▸ **Task brief**
Your task is to repeat all of the material exactly.

'''

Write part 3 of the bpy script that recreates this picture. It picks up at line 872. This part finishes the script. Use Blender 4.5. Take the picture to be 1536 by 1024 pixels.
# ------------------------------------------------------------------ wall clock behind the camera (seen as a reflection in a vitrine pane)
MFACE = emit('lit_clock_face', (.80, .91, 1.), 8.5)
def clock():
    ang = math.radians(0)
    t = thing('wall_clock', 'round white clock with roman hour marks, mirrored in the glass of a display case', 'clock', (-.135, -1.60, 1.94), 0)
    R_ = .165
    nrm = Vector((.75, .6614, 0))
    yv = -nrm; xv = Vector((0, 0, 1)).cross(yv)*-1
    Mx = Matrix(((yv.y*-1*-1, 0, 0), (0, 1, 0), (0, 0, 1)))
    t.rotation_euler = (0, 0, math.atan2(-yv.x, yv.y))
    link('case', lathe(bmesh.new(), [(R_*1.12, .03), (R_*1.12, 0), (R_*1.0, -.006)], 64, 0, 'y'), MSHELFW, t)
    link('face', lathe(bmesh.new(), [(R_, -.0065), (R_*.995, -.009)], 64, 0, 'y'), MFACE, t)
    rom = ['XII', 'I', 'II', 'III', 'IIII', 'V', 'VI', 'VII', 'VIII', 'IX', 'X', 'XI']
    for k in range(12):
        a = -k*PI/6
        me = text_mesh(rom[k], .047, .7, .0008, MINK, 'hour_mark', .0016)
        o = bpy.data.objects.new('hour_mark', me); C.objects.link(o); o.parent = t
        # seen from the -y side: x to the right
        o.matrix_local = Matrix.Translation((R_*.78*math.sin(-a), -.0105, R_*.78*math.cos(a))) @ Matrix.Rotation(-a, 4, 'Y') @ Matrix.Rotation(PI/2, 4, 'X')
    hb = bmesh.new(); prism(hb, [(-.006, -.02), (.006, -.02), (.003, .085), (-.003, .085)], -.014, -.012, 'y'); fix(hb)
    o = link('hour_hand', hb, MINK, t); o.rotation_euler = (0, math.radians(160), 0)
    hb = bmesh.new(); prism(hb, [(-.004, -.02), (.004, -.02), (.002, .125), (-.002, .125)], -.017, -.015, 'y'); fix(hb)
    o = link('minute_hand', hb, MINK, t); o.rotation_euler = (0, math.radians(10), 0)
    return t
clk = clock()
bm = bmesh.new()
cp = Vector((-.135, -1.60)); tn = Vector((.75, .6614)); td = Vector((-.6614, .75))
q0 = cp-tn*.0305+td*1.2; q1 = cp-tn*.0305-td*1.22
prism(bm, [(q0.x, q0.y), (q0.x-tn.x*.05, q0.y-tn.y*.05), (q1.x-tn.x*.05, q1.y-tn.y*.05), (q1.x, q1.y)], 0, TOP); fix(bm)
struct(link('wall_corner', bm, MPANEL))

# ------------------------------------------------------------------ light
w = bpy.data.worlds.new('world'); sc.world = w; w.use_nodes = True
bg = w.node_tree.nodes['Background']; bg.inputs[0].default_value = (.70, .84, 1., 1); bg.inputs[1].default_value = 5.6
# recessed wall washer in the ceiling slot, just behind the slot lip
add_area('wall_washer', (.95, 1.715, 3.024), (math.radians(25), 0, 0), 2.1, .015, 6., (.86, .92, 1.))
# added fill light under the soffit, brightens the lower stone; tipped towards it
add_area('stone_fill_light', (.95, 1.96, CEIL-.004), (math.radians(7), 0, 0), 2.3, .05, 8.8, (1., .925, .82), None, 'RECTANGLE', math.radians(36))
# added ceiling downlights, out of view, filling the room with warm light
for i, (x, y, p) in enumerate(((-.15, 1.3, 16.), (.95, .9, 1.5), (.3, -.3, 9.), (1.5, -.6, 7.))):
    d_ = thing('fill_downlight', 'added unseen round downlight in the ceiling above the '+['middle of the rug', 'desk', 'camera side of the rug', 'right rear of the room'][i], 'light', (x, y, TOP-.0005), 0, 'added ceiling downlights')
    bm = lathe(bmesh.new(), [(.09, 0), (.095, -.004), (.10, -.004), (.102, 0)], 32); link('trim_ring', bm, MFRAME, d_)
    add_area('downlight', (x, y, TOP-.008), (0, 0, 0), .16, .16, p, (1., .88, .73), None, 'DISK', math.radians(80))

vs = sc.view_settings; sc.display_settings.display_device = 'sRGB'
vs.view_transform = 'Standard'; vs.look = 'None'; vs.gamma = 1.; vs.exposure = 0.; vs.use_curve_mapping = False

'''

▸ **Answer to the task**
Write part 3 of the bpy script that recreates this picture. It picks up at line 872. This part finishes the script. Use Blender 4.5. Take the picture to be 1536 by 1024 pixels.
# ------------------------------------------------------------------ wall clock behind the camera (seen as a reflection in a vitrine pane)
MFACE = emit('lit_clock_face', (.80, .91, 1.), 8.5)
def clock():
    ang = math.radians(0)
    t = thing('wall_clock', 'round white clock with roman hour marks, mirrored in the glass of a display case', 'clock', (-.135, -1.60, 1.94), 0)
    R_ = .165
    nrm = Vector((.75, .6614, 0))
    yv = -nrm; xv = Vector((0, 0, 1)).cross(yv)*-1
    Mx = Matrix(((yv.y*-1*-1, 0, 0), (0, 1, 0), (0, 0, 1)))
    t.rotation_euler = (0, 0, math.atan2(-yv.x, yv.y))
    link('case', lathe(bmesh.new(), [(R_*1.12, .03), (R_*1.12, 0), (R_*1.0, -.006)], 64, 0, 'y'), MSHELFW, t)
    link('face', lathe(bmesh.new(), [(R_, -.0065), (R_*.995, -.009)], 64, 0, 'y'), MFACE, t)
    rom = ['XII', 'I', 'II', 'III', 'IIII', 'V', 'VI', 'VII', 'VIII', 'IX', 'X', 'XI']
    for k in range(12):
        a = -k*PI/6
        me = text_mesh(rom[k], .047, .7, .0008, MINK, 'hour_mark', .0016)
        o = bpy.data.objects.new('hour_mark', me); C.objects.link(o); o.parent = t
        # seen from the -y side: x to the right
        o.matrix_local = Matrix.Translation((R_*.78*math.sin(-a), -.0105, R_*.78*math.cos(a))) @ Matrix.Rotation(-a, 4, 'Y') @ Matrix.Rotation(PI/2, 4, 'X')
    hb = bmesh.new(); prism(hb, [(-.006, -.02), (.006, -.02), (.003, .085), (-.003, .085)], -.014, -.012, 'y'); fix(hb)
    o = link('hour_hand', hb, MINK, t); o.rotation_euler = (0, math.radians(160), 0)
    hb = bmesh.new(); prism(hb, [(-.004, -.02), (.004, -.02), (.002, .125), (-.002, .125)], -.017, -.015, 'y'); fix(hb)
    o = link('minute_hand', hb, MINK, t); o.rotation_euler = (0, math.radians(10), 0)
    return t
clk = clock()
bm = bmesh.new()
cp = Vector((-.135, -1.60)); tn = Vector((.75, .6614)); td = Vector((-.6614, .75))
q0 = cp-tn*.0305+td*1.2; q1 = cp-tn*.0305-td*1.22
prism(bm, [(q0.x, q0.y), (q0.x-tn.x*.05, q0.y-tn.y*.05), (q1.x-tn.x*.05, q1.y-tn.y*.05), (q1.x, q1.y)], 0, TOP); fix(bm)
struct(link('wall_corner', bm, MPANEL))

# ------------------------------------------------------------------ light
w = bpy.data.worlds.new('world'); sc.world = w; w.use_nodes = True
bg = w.node_tree.nodes['Background']; bg.inputs[0].default_value = (.70, .84, 1., 1); bg.inputs[1].default_value = 5.6
# recessed wall washer in the ceiling slot, just behind the slot lip
add_area('wall_washer', (.95, 1.715, 3.024), (math.radians(25), 0, 0), 2.1, .015, 6., (.86, .92, 1.))
# added fill light under the soffit, brightens the lower stone; tipped towards it
add_area('stone_fill_light', (.95, 1.96, CEIL-.004), (math.radians(7), 0, 0), 2.3, .05, 8.8, (1., .925, .82), None, 'RECTANGLE', math.radians(36))
# added ceiling downlights, out of view, filling the room with warm light
for i, (x, y, p) in enumerate(((-.15, 1.3, 16.), (.95, .9, 1.5), (.3, -.3, 9.), (1.5, -.6, 7.))):
    d_ = thing('fill_downlight', 'added unseen round downlight in the ceiling above the '+['middle of the rug', 'desk', 'camera side of the rug', 'right rear of the room'][i], 'light', (x, y, TOP-.0005), 0, 'added ceiling downlights')
    bm = lathe(bmesh.new(), [(.09, 0), (.095, -.004), (.10, -.004), (.102, 0)], 32); link('trim_ring', bm, MFRAME, d_)
    add_area('downlight', (x, y, TOP-.008), (0, 0, 0), .16, .16, p, (1., .88, .73), None, 'DISK', math.radians(80))

vs = sc.view_settings; sc.display_settings.display_device = 'sRGB'
vs.view_transform = 'Standard'; vs.look = 'None'; vs.gamma = 1.; vs.exposure = 0.; vs.use_curve_mapping = False